The man of letters concludes, “To say that animals evolved into man is like saying that Carrara marble evolved in to Michelangelo’s David.”  

Wolfe, in full white suit and tie dress went to work by 10:00 am each day with a writing quota of 1,200 words (ten triple-spaced pages as he puts it).  It might take a couple hours or well into the night.

Wolfe’s daughter Alexandra, who writes for the Wall Street Journal explained in a WSJ piece in 2015, “Still, in recent years the family has had to impose a new rule for mealtime talk: If one of us thinks we’ve heard a particular story or argument at least five times before, we get to raise our hand as a signal to stop. The rule was created for one reason: to manage my father’s enthusiasm for the topic of his new book, “The Kingdom of Speech.”

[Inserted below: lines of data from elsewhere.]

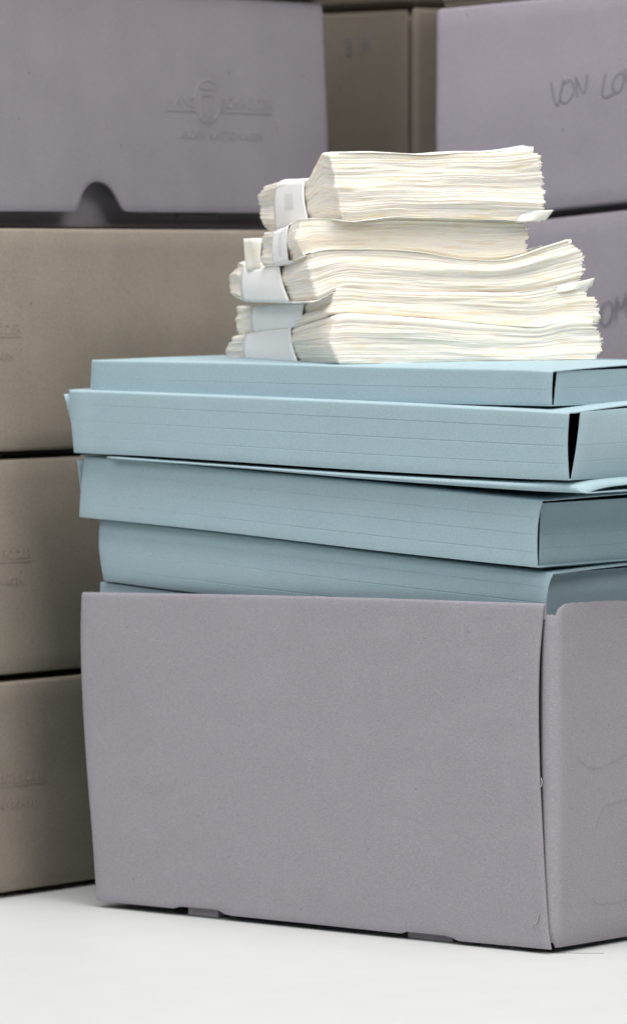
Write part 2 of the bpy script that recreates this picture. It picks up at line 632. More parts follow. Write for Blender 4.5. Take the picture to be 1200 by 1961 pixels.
def thin_folder():
    """almost flat folder squeezed between two thick ones: rounded spine, cover lifting at the right"""
    off = -0.0015
    P0 = A0 - NF * off
    nu = 40
    top = crom([(212, 873), (450, 890), (700, 906.5), (1000, 923), (1088, 927), (1124, 943)], nu)
    bot = crom([(212, 879), (450, 896), (700, 917.5), (1000, 939), (1124, 945)], nu)
    rows = []
    for k in range(9):
        v = k / 8
        row = []
        for j in range(nu + 1):
            p = plane_pt(*(bot[j] * (1 - v) + top[j] * v), P0, NF)
            row.append(p + NF * (0.0035 * math.sqrt(max(0, 1 - (2 * v - 1) ** 2)) * min(1, (1 - j / nu) * 6 + 0.1)))
        rows.append(row)
    rows = np.array(rows)
    t = thing('folder', 'almost flat blue folder squeezed between two thick ones, gaping at the right', 'folder', tuple(rows[0][-1]), FG)
    sheet('spine', rows, BLUE, t, 0.0006, -1)
    # cover: goes back from the top edge and lifts away at the right side
    N0 = rows[-1][-1]
    NB = rows[0][-1]
    rise = [(1124, 943.5), (1140, 937), (1165, 931), (1200, 927)]
    ss, zz = [], []
    for x, y in rise:
        q = plane_pt(x, y, N0, NS)
        ss.append(np.dot(q - N0, DB))
        zz.append(q[2])
    nd = 20
    cov = np.zeros((nd + 1, nu + 1, 3))
    for i in range(nd + 1):
        s = 0.215 * (i / nd) ** 1.6
        for j in range(nu + 1):
            u = j / nu
            wgt = max(0, (u - 0.55) / 0.45) ** 2
            z = np.interp(s, ss + [0.21], zz + [zz[-1] + 0.0015]) - zz[0]
            cov[i, j] = rows[-1][j] + DB * s + ZV * z * wgt
    sheet('cover', cov, BLUE, t, 0.0006, -1)
    bas = np.array([rows[0] + DB * (0.0008 + 0.215 * i / 6) for i in range(7)])
    sheet('base', bas[:, ::-1], BLUE, t, 0.0006, -1)
    p = [plane_pt(x, y, NB, NS) for x, y in ((1125, 945.5), (1200, 941), (1200, 937), (1126, 943.5))]
    k = 0.21 / np.dot(p[1] - p[0], DB)
    rr = []
    for v in np.linspace(0, 1, 6):
        rr.append([(p[0] + (p[1] - p[0]) * u * k) * (1 - v) + (p[3] + (p[2] - p[3]) * u * k) * v for u in np.linspace(0, 1, 20)])
    sheet('side_flap', rr, BLUE, t, 0.0006, -1)


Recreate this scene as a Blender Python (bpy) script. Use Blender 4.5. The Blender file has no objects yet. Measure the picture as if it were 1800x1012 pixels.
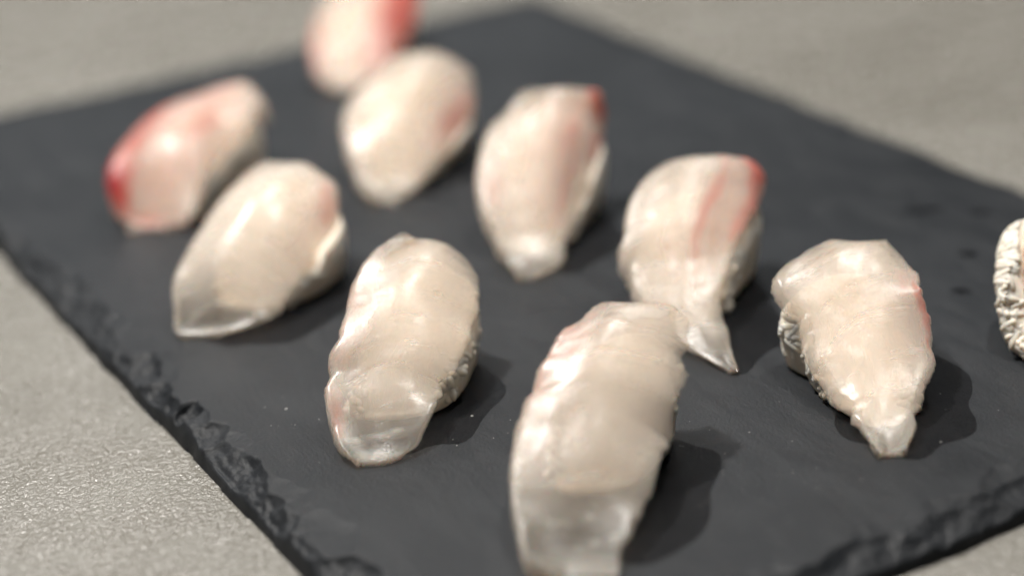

His research had been going on for the past decade she wrote. “The heart of my thinking is that language is man-made,” he told her. “It’s not a result of evolution, and it is only language that enables human beings to control nature.”   

Wolfe was, as if Forrest Gump, around some of the finest writers in history. In the summer of 1963 Wolfe worked at The Herald Tribune in New York City. Llewellyn King writes, “67 people who worked at the paper went on to major journalistic success. The names included Eugenia Sheppard, Jimmy Breslin, Red Smith and David Laventhol, who later created the Style section of The Washington Post and fired another newspaper revolution.”

King leaves out Charles Portis, who after writing for the Trib, penned a novel called “True Grit,” which Anthony Bourdain calls “a masterpiece. Don’t settle for seeing the film versions. One of the great heroines of all time and a magnificent book filled with great dialogue.”

Wolfe also tagged along with Ken Kesey, who would write “One Flew Over the Cuckoo’s Nest,” and the Merry Pranksters as they rolled along in their school bus, high on psychedelics.  Wolfe says he dropped no acid and was in a suit and tie the entire trip, which he chronicled in “The Electric Kool-Aid Acid Test.”

Social status and how it affected people’s behavior was Wolfe’s constant theme. So, it made sense that his daughter would ask “is the argument of [your] new book an attempt to elevate the status of writers, by putting language above all other human achievements?”

Wolfe, always the southern gentlemen replied, “That’s like calling chefs the best eaters—it’s what we call irrelevant.”

I think Wolfe’s daughter was on to something, and her dad artfully dodged the question.